* [What the exercise asks]
Return the lines that follow, exactly as they appear, from the first through the one containing "col = sc.collection"; no pictures are to be included.

* [Material provided]
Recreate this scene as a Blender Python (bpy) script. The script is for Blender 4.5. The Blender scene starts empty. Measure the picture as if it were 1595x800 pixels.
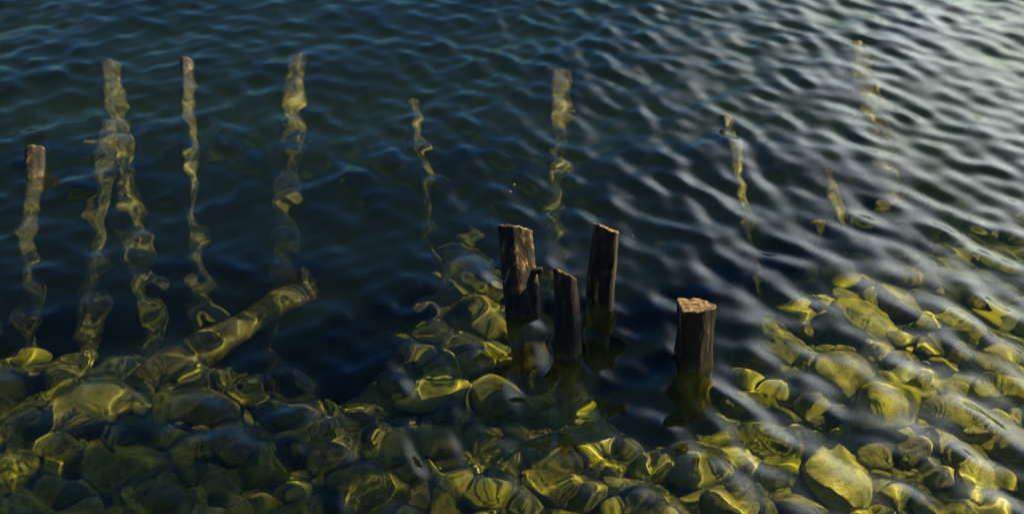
import bpy, math, random
import numpy as np
from mathutils import Vector, Matrix

R = math.radians
random.seed(7)
rng = np.random.default_rng(11)
sc = bpy.context.scene
col = sc.collection

# ------------------------------------------------------------------ camera
CAM_H, PITCH, LENS = 2.0, 32.0, 40.0
W, H = 1595.0, 800.0
cam = bpy.data.cameras.new('camera')
cam.lens, cam.sensor_width = LENS, 36.0
cam.clip_start, cam.clip_end = 0.05, 3000.0
cam.dof.use_dof, cam.dof.focus_distance, cam.dof.aperture_fstop = True, 3.35, 1.8
cam_o = bpy.data.objects.new('camera', cam)
cam_o.location = (0, 0, CAM_H)
cam_o.rotation_euler = (R(90 - PITCH), 0, 0)
col.objects.link(cam_o)
sc.camera = cam_o

# ------------------------------------------------------------------ sky, sun, exposure
SUN_EL, SUN_AZ = 38.0, 66.0            # azimuth: degrees to the right of the view direction (+Y)
sun_dir = Vector((math.sin(R(SUN_AZ)) * math.cos(R(SUN_EL)), math.cos(R(SUN_AZ)) * math.cos(R(SUN_EL)), math.sin(R(SUN_EL))))
world = bpy.data.worlds.new('World')
sc.world = world
world.use_nodes = True
wn, wl = world.node_tree.nodes, world.node_tree.links
wn.clear()
w_out = wn.new('ShaderNodeOutputWorld')
w_bg = wn.new('ShaderNodeBackground')
w_sky = wn.new('ShaderNodeTexSky')
w_sky.sky_type = 'NISHITA'
w_sky.sun_disc = False
w_sky.sun_elevation = R(SUN_EL)
w_sky.sun_rotation = R(SUN_AZ)
w_sky.air_density, w_sky.dust_density, w_sky.ozone_density = 0.8, 0.0, 2.2
w_sky.altitude = 3000.0
w_bg.inputs['Strength'].default_value = 0.05
# a bank of bright thin cloud on the side of the sun, in the sky itself
w_tc = wn.new('ShaderNodeTexCoord')
w_sep = wn.new('ShaderNodeSeparateXYZ'); wl.new(w_tc.outputs['Generated'], w_sep.inputs[0])
w_az = wn.new('ShaderNodeMath'); w_az.operation = 'ARCTAN2'
wl.new(w_sep.outputs['X'], w_az.inputs[0]); wl.new(w_sep.outputs['Y'], w_az.inputs[1])
w_noise = wn.new('ShaderNodeTexNoise')
w_noise.inputs['Scale'].default_value = 2.2
w_noise.inputs['Detail'].default_value = 4
wl.new(w_tc.outputs['Generated'], w_noise.inputs['Vector'])
w_add = wn.new('ShaderNodeMath'); w_add.operation = 'MULTIPLY_ADD'
wl.new(w_noise.outputs['Fac'], w_add.inputs[0]); w_add.inputs[1].default_value = 0.25
wl.new(w_az.outputs[0], w_add.inputs[2])
w_map = wn.new('ShaderNodeMapRange'); w_map.interpolation_type = 'SMOOTHERSTEP'
wl.new(w_add.outputs[0], w_map.inputs['Value'])
w_map.inputs['From Min'].default_value = R(7)
w_map.inputs['From Max'].default_value = R(44)
w_el = wn.new('ShaderNodeMapRange'); w_el.interpolation_type = 'SMOOTHERSTEP'
wl.new(w_sep.outputs['Z'], w_el.inputs['Value'])
w_el.inputs['From Min'].default_value = 0.26
w_el.inputs['From Max'].default_value = 0.80
w_el.inputs['To Min'].default_value = 1.0
w_el.inputs['To Max'].default_value = 0.0
w_back = wn.new('ShaderNodeMapRange'); w_back.interpolation_type = 'SMOOTHSTEP'      # the cloud thins out again far to the right
wl.new(w_az.outputs[0], w_back.inputs['Value'])
w_back.inputs['From Min'].default_value = R(56)
w_back.inputs['From Max'].default_value = R(95)
w_back.inputs['To Min'].default_value = 1.0
w_back.inputs['To Max'].default_value = 0.0
w_m1 = wn.new('ShaderNodeMath'); w_m1.operation = 'MULTIPLY'
wl.new(w_map.outputs['Result'], w_m1.inputs[0]); wl.new(w_el.outputs['Result'], w_m1.inputs[1])
w_m2 = wn.new('ShaderNodeMath'); w_m2.operation = 'MULTIPLY'
wl.new(w_m1.outputs[0], w_m2.inputs[0]); wl.new(w_back.outputs['Result'], w_m2.inputs[1])
w_mix = wn.new('ShaderNodeMix'); w_mix.data_type = 'RGBA'
wl.new(w_m2.outputs[0], w_mix.inputs['Factor'])
w_tint = wn.new('ShaderNodeMix'); w_tint.data_type = 'RGBA'; w_tint.blend_type = 'MULTIPLY'; w_tint.inputs['Factor'].default_value = 1.0
w_tint.inputs[7].default_value = (0.42, 0.80, 1.22, 1)                 # a deep clear mountain blue
wl.new(w_sky.outputs['Color'], w_tint.inputs[6])
wl.new(w_tint.outputs[2], w_mix.inputs[6])
w_mix.inputs[7].default_value = (33, 35, 39.5, 1)
wl.new(w_mix.outputs[2], w_bg.inputs['Color'])
wl.new(w_bg.outputs[0], w_out.inputs['Surface'])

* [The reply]
Recreate this scene as a Blender Python (bpy) script. The script is for Blender 4.5. The Blender scene starts empty. Measure the picture as if it were 1595x800 pixels.
import bpy, math, random
import numpy as np
from mathutils import Vector, Matrix

R = math.radians
random.seed(7)
rng = np.random.default_rng(11)
sc = bpy.context.scene
col = sc.collection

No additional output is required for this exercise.